I maligni affermano che, se mai dovesse capitare, la Varesina preferirebbe non salire in Lega Pro. Ecco la smentita: «Noi mettiamo anima e corpo nel progetto Varesina proprio per poter sognare traguardi del genere. Se mai dovesse capitare, non cadremmo dal letto, ci faremmo trovare pronti. La salvezza in Serie D per ora è il nostro obiettivo, sarebbe come ottenere la sesta promozione di fila. Abbiamo la struttura per crescere, stiamo intensificando i rapporti con l’Atalanta, ci vantiamo di avere una figura fondamentale come Marco Bof che è un professionista tra i dilettanti. Dobbiamo creare ancora più entusiasmo attorno a questo progetto, coinvolgendo sempre di più il settore giovanile, che è il nostro fiore all’occhiello».

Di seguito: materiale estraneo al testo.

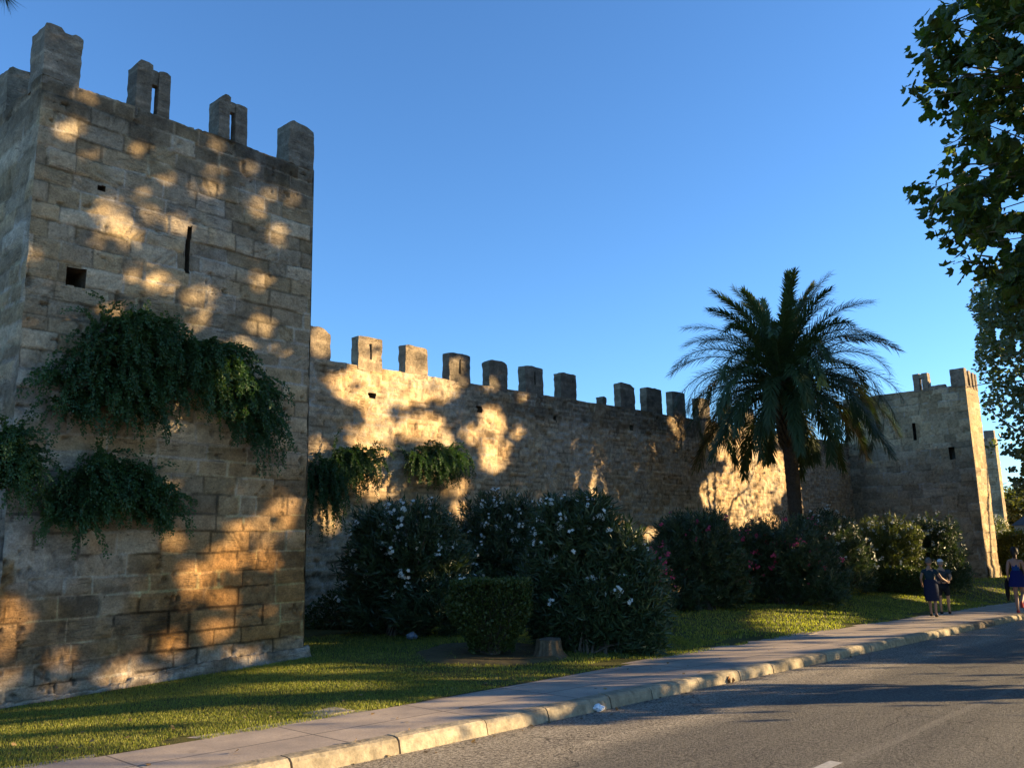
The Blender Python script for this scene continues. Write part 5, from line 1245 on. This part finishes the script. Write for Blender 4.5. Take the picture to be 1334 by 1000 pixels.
build_person('elderly man in white cap, dark polo shirt and shorts with one hand behind his back', BM, 0.1, 0.875, J, EB, [((-.205, .03, 1.005), (0, 1, .1), (0, 0, 1), .35), ((.17, .25, .83), (.3, 0, -1), (1, 0, 0), .3)],
    [('shirt', shirt, ED, (0.040, 0.055, 0.062)), ('shorts', sh, [('pelvis', 'hipL'), ('hipL', 'kneeL'), ('pelvis', 'hipR'), ('hipR', 'kneeR')], (0.016, 0.022, 0.030))],
    [('hair',) + hair_cap((.018, 0, 1.605), (.108, .088, .115), -.06, .03, 5) + ((0.25, 0.23, 0.21),)], (0.40, 0.24, 0.15),
    extras=[('cap', capV, capF, (0.75, 0.72, 0.66)), ('cap_brim', V2, F2, (0.72, 0.69, 0.62)), ('shoe',) + shoe((J['ankL'][0][0] + .05, .10, .035)) + ((0.035, 0.03, 0.028),), ('shoe',) + shoe((J['ankR'][0][0] + .05, -.10, .035)) + ((0.035, 0.03, 0.028),)])
# young woman striding away at the right edge
BY_ = rpt(1331, 799, 0.14); BY_[2] = rz(BY_[0]) + 0.135
J = dict(TOR); J.update(legs(0.02, -0.34, 0.0, 0.16, .075)); J['ankR'] = ((-.36, -.075, .30), (.034, .034)); J['calfR'] = ((-.12, -.08, .44), (.05, .05)); J['kneeR'] = ((.08, -.08, .54), (.055, .055)); J['toeR'] = ((-.36, -.085, .18), (.034, .026))
J['waist'] = ((0, 0, 1.13), (.108, .088)); J['chest'] = ((0, 0, 1.29), (.125, .095)); J['toeL'] = ((.14, .085, .03), (.034, .024)); J['ankL'] = ((.0, .075, .13), (.034, .032))
J.update(arm('L', (-.01, .155, 1.38), (-.05, .20, 1.12), (.04, .22, .90), (.06, .22, .83))); J.update(arm('R', (-.01, -.155, 1.38), (.02, -.19, 1.12), (.14, -.19, .92), (.18, -.19, .86)))
top = fat(J, ['pelvis', 'waist', 'chest'], .034, {'upL': ((-.005, .075, 1.38), .04), 'upR': ((-.005, -.075, 1.38), .04)})
sk = ringskirt([(1.12, .112, .125, 0), (1.02, .135, .16, 0), (.90, .16, .19, 0), (.78, .175, .215, 0), (.70, .18, .225, 0)], 28)
bagV, bagF = ellipsoid((.02, .29, .66), (.15, .05, .20), 14, 10); jkV, jkF = ellipsoid((.02, .265, .62), (.085, .055, .30), 14, 10)
hv, hf = hair_cap((.015, 0, 1.615), (.115, .095, .125), -.09, .03, 7); tv, tf = ellipsoid((-.085, 0, 1.54), (.035, .045, .11), 12, 8); hv2 = np.concatenate([hv, tv]); hf2 = hf + [tuple(i + len(hv) for i in f) for f in tf]
build_person('young woman with dark hair in cobalt blue top and short skirt at the right edge', BY_, 0.08, 1.07, J, EB, [((.065, .22, .80), (.1, 0, -1), (1, 0, 0), .5), ((.19, -.19, .83), (.4, 0, -1), (1, 0, 0), .3)],
    [('top', top, [('pelvis', 'waist'), ('waist', 'chest'), ('chest', 'upL'), ('chest', 'upR')], (0.016, 0.055, 0.17))], [('hair', hv2, hf2, (0.022, 0.015, 0.012))], (0.34, 0.20, 0.14),
    extras=[('skirt', sk[0], sk[1], (0.012, 0.018, 0.10)), ('shoe',) + shoe((.06, .078, .045), 0, .24, .04, .06) + ((0.30, 0.04, 0.04),), ('shoe',) + shoe((-.36, -.08, .22), 0, .12, .04, .14) + ((0.30, 0.04, 0.04),)])
hb_ = xf(jkV, BY_, 0.08, 1.07); mb = MB(); mb.add(hb_, jkF, (0.014, 0.013, 0.014))
hp = xf(np.array([[.06, .225, .82], [.04, .25, .86], [.02, .265, .90]]), BY_, .08, 1.07); mb.tube([hp[0], hp[2] - [0, 0, .02]], [.012, .012], 6, (0.014, 0.013, 0.014))
tag(mb.build('folded_jacket', CLOTH, None, True), 'black jacket hanging from the hand of the young woman in blue', 'jacket')

# ------------------------------------------------------------------ sky and sun
w = bpy.data.worlds.new('World'); scene.world = w; w.use_nodes = True
nt = w.node_tree; sky = nt.nodes.new('ShaderNodeTexSky'); sky.sky_type = 'NISHITA'; sky.sun_disc = False
sky.sun_elevation = SUN_EL; sky.sun_rotation = radians(90) - SUN_AZ
sky.air_density = 0.95; sky.dust_density = 0.12; sky.ozone_density = 5.2
bg = nt.nodes['Background']; nt.links.new(sky.outputs[0], bg.inputs['Color']); bg.inputs['Strength'].default_value = SKY_STRENGTH
sd = bpy.data.lights.new('sun', 'SUN'); so = bpy.data.objects.new('sun', sd); COL.objects.link(so)
sd.energy = SUN_STRENGTH; sd.angle = radians(0.53); sd.color = (1.0, 0.73, 0.39)
so.rotation_euler = Vector(tuple(-SUN)).to_track_quat('-Z', 'Y').to_euler(); so.location = (30, -20, 25)
vs = scene.view_settings; scene.display_settings.display_device = 'sRGB'
vs.view_transform = 'Standard'; vs.look = 'None'; vs.gamma = 1; vs.use_curve_mapping = False; vs.exposure = EXPOSURE
scene.cycles.max_bounces = 6; scene.cycles.diffuse_bounces = 3; scene.cycles.glossy_bounces = 2; scene.cycles.transmission_bounces = 4; scene.cycles.transparent_max_bounces = 4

Proprio al settore giovanile sono legate le attenzioni particolari per la crescita del modello Varesina, che si propone di essere simile a quello dell’Atalanta, con cui le Fenici collaborano ormai da quasi un anno: «La nostra mentalità, ad esempio, ci porta ad investire molto sui giovani. Dovessimo avere una cifra importante da investire, la utilizzeremmo più volentieri per migliorare il vivaio piuttosto che per un attaccante della prima squadra, per intenderci. Il nostro percorso inizierà ad essere soddisfacente nel momento in cui vedremo un ragazzo completare la trafile delle giovanili, dai Piccoli Amici alla prima squadra. Essendo nati nel 2010, dovremo aspettare ancora un po’, ma accadrà».
Chiusura sul Varese: «Tifiamo per la loro promozione in Serie D, sarebbe bello e coinvolgente giocare il derby l’anno prossimo. Vogliamo bene a questa società e anche a mister Melosi che stimiamo e che conosciamo. Mi auguro di vederli presto in Serie B. Se c’è una cosa che invidio al Varese, però, è Marco Giovio, un giocatore di un’altra categoria».